Prompt:
Gather, from the listing beneath this task, every line holding the string "with".

Information given:
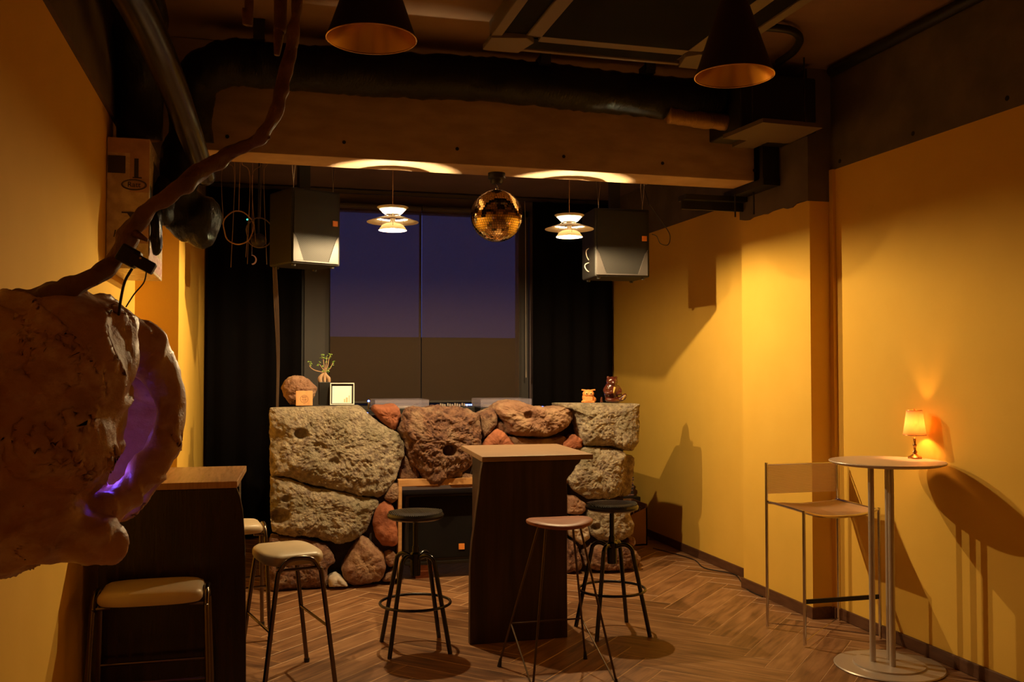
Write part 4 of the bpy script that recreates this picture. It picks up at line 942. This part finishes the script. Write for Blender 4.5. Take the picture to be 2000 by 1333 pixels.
b = MB().ell(at(378, 425, 1, 5.45), (.155, .14, .14)).ell(at(345, 400, 1, 5.4), (.10, .12, .11)).ell(at(350, 330, 1, 5.35), (.10, .12, .22)).ell(at(395, 455, 1, 5.45), (.075, .09, .09)).ell(at(318, 390, 1, 5.12), (.05, .08, .13)).ell(at(305, 455, 1, 4.95), (.030, .04, .12)).ell(at(322, 420, 1, 5.05), (.04, .09, .06))
blob('wrapped_bundle', b, M['duct'], dct, .014, 5, dsp, world=True)
bx = thing('sticker_covered_box', 'tall wrapped box covered in stickers high on the left wall', 'box', (-.615, 5.1, 2.0))
bw = .166; X0, X1, Z0, Z1 = XL+.002, XL+.002+bw+.03, 2.035, 2.675
MB().bb((X0, 4.93, Z0), (X1, 5.60, Z1)).build('carton', M['card'], bx, world=True, bevel=.004)
def sticker(x0, x1, z0, z1, m, nm='sticker', y=4.928):
    MB().bb((x0, y-.001, z0), (x1, y+.0005, z1)).build(nm, m, bx, world=True)
sticker(X0+.005, X1-.002, 2.60, 2.67, M['cardp']); sticker(X0+.105, X1-.002, 2.41, 2.60, M['cardp']); sticker(X0+.105, X1-.002, 2.16, 2.27, M['cardp'])
sticker(X0+.005, X0+.085, 2.50, 2.585, M['cardd'], y=4.926); sticker(X0+.125, X0+.145, 2.48, 2.575, M['cardd'], y=4.926); sticker(X0+.118, X0+.160, 2.478, 2.484, M['cardd'], y=4.926)
sticker(X0+.07, X0+.165, 2.305, 2.312, M['cardd'], y=4.926)
MB().prism([(X0+.09, 2.312), (X0+.165, 2.312), (X0+.155, 2.27), (X0+.135, 2.25)], 4.924, 4.927, 1).build('sticker', M['cardd'], bx, world=True)
zc_ = 2.445; xc_ = X0+.125
MB().tube([(xc_+.056*math.cos(a_*PI/20), 4.925, zc_+.025*math.sin(a_*PI/20)) for a_ in range(40)], .0022, 5, closed=True).tube([(xc_+.051*math.cos(a_*PI/20), 4.925, zc_+.021*math.sin(a_*PI/20)) for a_ in range(40)], .0008, 5, closed=True).build('logo_ring', M['cardd'], bx, world=True)
def btext(s, size, x, z, ry=0):
    o = text('lettering', s, size, M['cardd'], bx, (x+.615, 4.924-5.1, z-2.0), (PI/2, ry, 0)); return o
btext('Ratt', .036, xc_, zc_); btext('K', .052, X0+.05, 2.20, .2); btext('X', .032, X0+.135, 2.15); btext('F', .038, X0+.03, 2.075); btext('A', .045, X0+.14, 2.285)
for (y0, y1, z0, z1, m_) in ((4.95, 5.02, 2.33, 2.45, 'cardd'), (5.05, 5.3, 2.25, 2.40, 'cardd'), (4.94, 5.58, 2.05, 2.14, 'cardw'), (5.1, 5.5, 2.45, 2.6, 'cardd')):
    MB().bb((X1-.0005, y0, z0), (X1+.001, y1, z1)).build('sticker', M[m_], bx, world=True)
# loose cables left of the left speaker
cb = MB(); rr_ = random.Random(12)
for k, pxx in enumerate((438, 452, 456, 481, 484, 500, 522)):
    x = at(pxx, 400, 1, 6.9).x; z_ = rr_.uniform(2.25, 2.8)
    cb.tube(spline([(x+rr_.uniform(-.10, .10), 6.9, 3.255), (x+rr_.uniform(-.05, .05), 6.88, 3.0), (x+rr_.uniform(-.03, .03), 6.92, 2.9), (x, 6.9, z_)], 6), .0018, 6)
tag(cb.build('hanging_wires', M['cordt'], smooth=True), 'cluster of thin wires hanging left of the left speaker', 'wires')
for k, (px, py, r_, m_, lb) in enumerate(((466, 445, .10, 'cordt', 'large coil of brown cable hanging left of the left speaker'), (508, 455, .09, 'cord', 'coil of cable touching the side of the left speaker'))):
    c = at(px, py, 1, 6.75)
    mb = MB().tube([(c.x+r_*math.cos(i*PI/16)*(1+.05*math.sin(i)), c.y+.02*math.sin(i*.4), c.z+r_*1.15*math.sin(i*PI/16)) for i in range(32)], .0045, 8, closed=True)
    mb.tube([(c.x, c.y+.02, c.z+r_*1.13), (c.x+.01, c.y+.02, 3.255)], .003, 6)
    tag(mb.build('cable_coil', M[m_], smooth=True), lb, 'cable')
pw_ = thing('wall_spotlight', 'dark round spotlight with a green indicator hanging left of the left speaker', 'spotlight', at(505, 470, 1, 7.0))
MB().ell((0, 0, 0), (.055, .07, .05), 20, 12).build('housing', M['coneout'], pw_, smooth=True)
MB().tube([(0, 0, .045), (0, 0, 3.255-pw_.location.z)], .006, 8).build('stem', M['black'], pw_)
o = MB().ell(at(483, 429, 1, 6.85)-pw_.location, (.006, .006, .006), 10, 8).build('indicator_light', M['gled'], pw_)
c = at(492, 508, 1, 7.0); ph = []
for i in range(13):
    a_ = -PI/2+PI*i/12*.95+.1; ph.append((c.x+.034*math.cos(a_), c.z+.036*math.sin(a_)))
inner = [(c.x-.006+.030*math.cos(-PI/2+PI*i/12*.95+.1), c.z+.002+.030*math.sin(-PI/2+PI*i/12*.95+.1)) for i in range(12, -1, -1)]
cm = MB().prism(ph+inner, 6.995, 7.0, 1).tube([(c.x, 7.0, c.z+.03), (c.x, 7.0, 3.255)], .0015, 5)
tag(cm.build('hanging_crescent', M['purple']), 'small pale pink crescent ornament hanging below the coils', 'ornament')
cb = MB()
for k in range(4): cb.tube(spline([at(533+k*2, 515, 1, 6.86), at(536+k*2.5, 600, 1, 7.2), at(541+k*1.5, 700, 1, 7.5), at(540+k, 800, 1, 7.6)], 6), .004, 6)
tag(cb.build('cable_bundle', M['cord'], smooth=True), 'bundle of cables dropping from the left speaker to the counter', 'cable')
cb = MB().tube(spline([(3.30, 7.6, .006), (3.42, 7.1, .006), (3.36, 6.75, .006), (3.47, 6.5, .006), (3.40, 6.25, .006), (3.318, 6.0, .006), (3.315, 5.8, .006)], 6), .004, 6)
tag(cb.build('floor_cable', M['black'], smooth=True), 'thin black cable lying on the floor along the right wall', 'cable')

# ================================================================== DRIFTWOOD BRANCH + BURL LAMP
YK = 2.55
bpts = [(-70, 640), (0, 602), (60, 588), (120, 566), (178, 545), (215, 520), (243, 485), (262, 440), (300, 400), (350, 368), (405, 328), (450, 300), (490, 282), (520, 255), (537, 215), (552, 165), (566, 100), (577, 40), (582, -40)]
brad = [22, 21, 20, 19, 17, 15, 18, 17, 15, 15, 16, 14, 12, 12, 13, 13, 11, 10, 12]
P = [at(px, py, 1, YK+.02*math.sin(i*1.3)) for i, (px, py) in enumerate(bpts)]
SP = spline(P, 8); rr = [r_*.001395 for r_ in lerp_list(brad, len(SP))]
mb = MB().tube(SP, rr, 24)
nv = len(SP)*24
for i, c in enumerate(SP):
    for j in range(24):
        v = Vector(mb.v[i*24+j]); d = (v-c).normalized()
        mb.v[i*24+j] = tuple(v+d*((noise.noise(v*22)*.9+noise.noise(Vector((v.x*30, v.y*60, v.z*30)))*.5)*rr[i]*.55))
# upper end reaches the ceiling
top = SP[-1]
mb.tube(spline([top, top+Vector((.01, .01, .2)), Vector((top.x+.03, top.y, 3.438))], 6), lerp_list([.017, .014, .012], 13), 14)
for (px, py), (qx, qy) in (((490, 282), (528, 268)), ((200, 530), (188, 556)), ((262, 455), (288, 470))):
    mb.tube([at(px, py, 1, YK), at(qx, qy, 1, YK-.02)], [.012, .004], 10)
tag(mb.build('driftwood_branch', M['twig'], smooth=True, auto=False), 'long crooked driftwood branch rising from lower left to the ceiling', 'branch')
def short_twig(pts, r, lb, y=2.5):
    Q = [at(px, py, 1, y) for px, py in pts]; Q = [Vector((Q[0].x, Q[0].y, 3.438))]+Q
    s_ = spline(Q, 6); m_ = MB().tube(s_, lerp_list([r*.8]+r_l(r, len(pts)), len(s_)), 12)
    tag(m_.build('hanging_stick', M['twig'], smooth=True, auto=False), lb, 'stick')
def r_l(r, n): return [r*(1-.6*(i/(n-1))**2) for i in range(n)]
short_twig([(487, -10), (480, 20), (478, 48)], .012, 'short pointed stick end hanging at the top, left of the branch')
short_twig([(548, -10), (545, 60), (541, 108)], .018, 'dark thick stick hanging just left of the branch top', 2.6)
# clip + cables
cl = thing('clip_lamp_socket', 'black plastic clamp and plug fastened to the branch', 'socket', at(262, 505, 1, YK-.03))
o = MB().box((-.012, 0, .005), (.05, .05, .045), ry=.5).build('clamp', M['black'], cl, bevel=.006)
MB().box((.022, -.012, -.014), (.06, .035, .030), ry=.5).build('plug', M['black'], cl, bevel=.004)
MB().box((.018, -.0305, -.002), (.005, .002, .005)).build('contact', M['chrome'], cl)
MB().tube(spline([at(258, 525, 1, YK-.04), at(244, 550, 1, YK-.04), at(236, 585, 1, YK-.04), at(232, 615, 1, YK)], 6), .0035, 8).build('thick_cable', M['black'], cl, smooth=True, world=True)
MB().tube(spline([at(286, 530, 1, YK-.04), at(281, 552, 1, YK-.04), at(262, 575, 1, YK-.02), at(246, 600, 1, YK)], 6), .0018, 8).build('thin_cable', M['black'], cl, smooth=True, world=True)
# burl
px2m = .00140
def E(mb, px, py, rx, rz, y=YK, ry=.12, rot=0): mb.ell(at(px, py, 1, y), (rx*px2m, ry, rz*px2m), 28, 18, Matrix.Rotation(rot, 3, 'Y'))
def Tb(mb, pts, k=6):
    S = spline([at(p[0], p[1], 1, p[3]) for p in pts], k); mb.tube(S, lerp_list([p[2]*px2m for p in pts], len(S)), 18)
bl = thing('burl_lamp', 'big hollow brown burl at lower left with violet light inside', 'lamp', at(110, 830, 1, YK+.05))
mb = MB()
E(mb, 55, 790, 172, 205, 2.60, .17); E(mb, 125, 720, 115, 140, 2.58, .15); E(mb, 15, 960, 135, 150, 2.60, .15); E(mb, 185, 655, 75, 66, 2.64, .13)
E(mb, 100, 850, 110, 110, 2.55, .13, 0); E(mb, 75, 1015, 85, 80, 2.58, .13)
Tb(mb, [(150, 640, 62, 2.66), (200, 645, 60, 2.64), (226, 690, 46, 2.60), (222, 735, 36, 2.58), (196, 790, 30, 2.58)])
Tb(mb, [(215, 650, 50, 2.74), (290, 690, 46, 2.78), (324, 745, 34, 2.77), (333, 800, 28, 2.76), (320, 855, 31, 2.74), (299, 905, 32, 2.72), (266, 945, 32, 2.70), (225, 980, 30, 2.66), (190, 1005, 32, 2.64)], 8)
Tb(mb, [(100, 1030, 60, 2.58), (160, 1045, 46, 2.57), (205, 1058, 38, 2.58), (232, 1063, 34, 2.60)])
E(mb, 250, 840, 92, 190, 2.95, .03, .15); E(mb, 300, 740, 50, 60, 2.88, .07); 
Tb(mb, [(170, 1012, 38, 2.66), (200, 980, 28, 2.70), (215, 950, 24, 2.72)])
def bd(c):
    w = noise.noise(c*3.2)*.020+noise.noise(c*7+Vector((1, 2, 3)))*.011
    q = c+Vector((noise.noise(c*4), noise.noise(c*4+Vector((5, 5, 5))), noise.noise(c*4+Vector((9, 1, 4)))))*.08
    r1 = 1-abs(noise.noise(Vector((q.x*9, q.y*9, q.z*6))))*2
    return w+max(r1-.5, 0)*.030+noise.noise(Vector((c.x*60, c.y*60, c.z*22)))*.0018
o = blob('burl_shell', mb, M['burl'], bl, .0075, 5, bd, world=True)
for v in o.data.vertices: v.co.x = max(v.co.x, XL+.004-bl.location.x)
MB().box(at(168, 935, 1, 2.72)-bl.location, (.030, .006, .045), ry=.6).build('violet_light_strip', M['uv'], bl)
light('violet_glow', at(262, 840, 1, 2.80), .012, (.20, .10, 1), .01)
l_ = light('violet_glow', at(215, 925, 1, 2.70), .22, (.16, .07, 1), .01)
# wire hanger of the burl
MB().tube([at(165, 585, 1, 2.58), at(158, 572, 1, 2.58), at(146, 566, 1, 2.58), at(134, 574, 1, 2.58)], .017, 12).build('knob', M['burl'], bl, smooth=True, world=True)
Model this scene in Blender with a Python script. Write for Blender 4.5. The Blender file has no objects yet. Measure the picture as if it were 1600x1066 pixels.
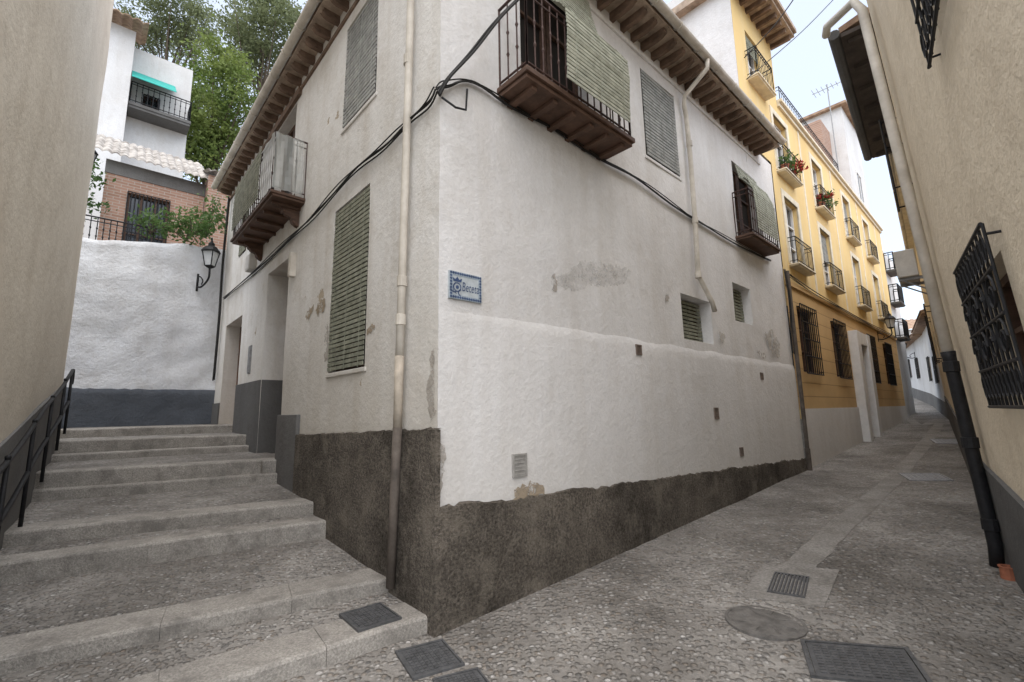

Full solution:
pw_ = thing('wall_spotlight', 'dark round spotlight with a green indicator hanging left of the left speaker', 'spotlight', at(505, 470, 1, 7.0))
bl = thing('burl_lamp', 'big hollow brown burl at lower left with violet light inside', 'lamp', at(110, 830, 1, YK+.05))
Model this scene in Blender with a Python script. Write for Blender 4.5. The Blender file has no objects yet. Measure the picture as if it were 1600x1066 pixels.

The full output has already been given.